Solomon (USA) investigated how well theoretical models represent the E-region ionosphere when fed with accurate solar irradiances. He found that the EUVAC solar irradiance model is in better agreement with SNOE, TIMED/SEE and SORCE measurements than the Hinteregger EUV model. But even with the EUVAC model the theoretical model still underestimates IRI and ionosonde E peak densities particularly at solar minimum.

 

IRI predictions agree overall quite well with data from the Irkutsk ISR (1997 - 2003) (Potekhin et al., Russia) and the Irkutsk ionosonde (Ratovsky et al., Russia), some overestimation is found during summer and underestimation during winter.
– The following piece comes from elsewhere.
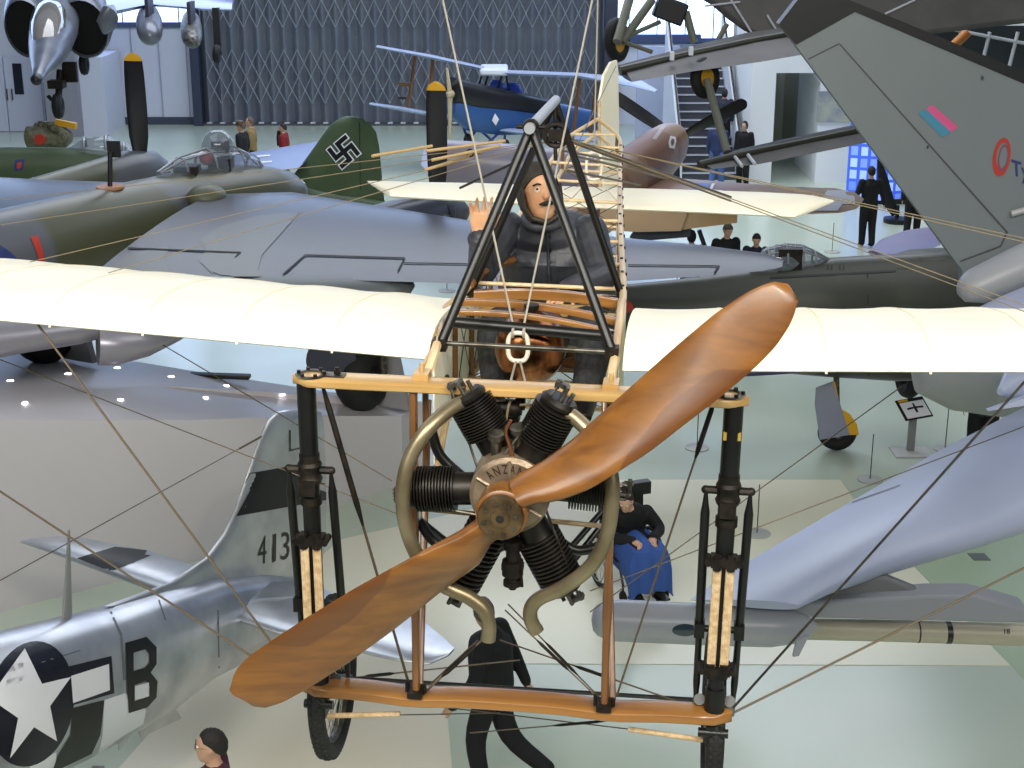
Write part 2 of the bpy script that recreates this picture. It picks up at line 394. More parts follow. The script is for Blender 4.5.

Lei et al. (PR China) compared the bottomside parameters B0, B1 deduced from Millstone Hill and EISCAT measurements with IRI and pointed out needed improvements.

 

IRI Publications, Workshops, and New Members

 

Papers from the 2002 IRI session during the World Space Congress in Houston, USA have been published in Advances in Space Research (ASR), Volume 33, Number 6, 2004. The ASR issue with papers from the 2003 IRI Workshop in Grahamstown, South Africa has just come out as Volume 34, Number 9, 2004. A special session was held during the 2003 German URSI meeting in honor of Karl Rawer’s 90^th Birthday. The papers from this session are now published as the 2^nd Volume of the Advances in Radioscience http://www.copernicus.org/URSI/ars/published_articles.htm (formerly “Kleinheubacher Berichte”).

 

The 2005 IRI Workshop is now planned for the week of June 27 to July 1 at the Ebro Observatory in Roquetes, Spain (http://www.obsebre.es/w3/wsiri/index.php) and its theme will be “New Satellite and Ground Data for IRI, and Comparisons with Regional Models”. For the 2006 COSPAR General Assembly in Beijing, PR China the IRI team has proposed a session on the “Solar Activity Variations of Ionospheric Parameters”.

 

Three new members were welcome into the IRI working Group: Dr. O. Obrou from the University of Cocody in Abidjan, Ivory Coast; Dr. P.K. Bhuyan of the University of Dibrugarh in Dibrugarh, India; Dr. M.L. Zhang, Center for Space Science and Applied Research, Chinese Academy of Sciences, Beijing, PR China.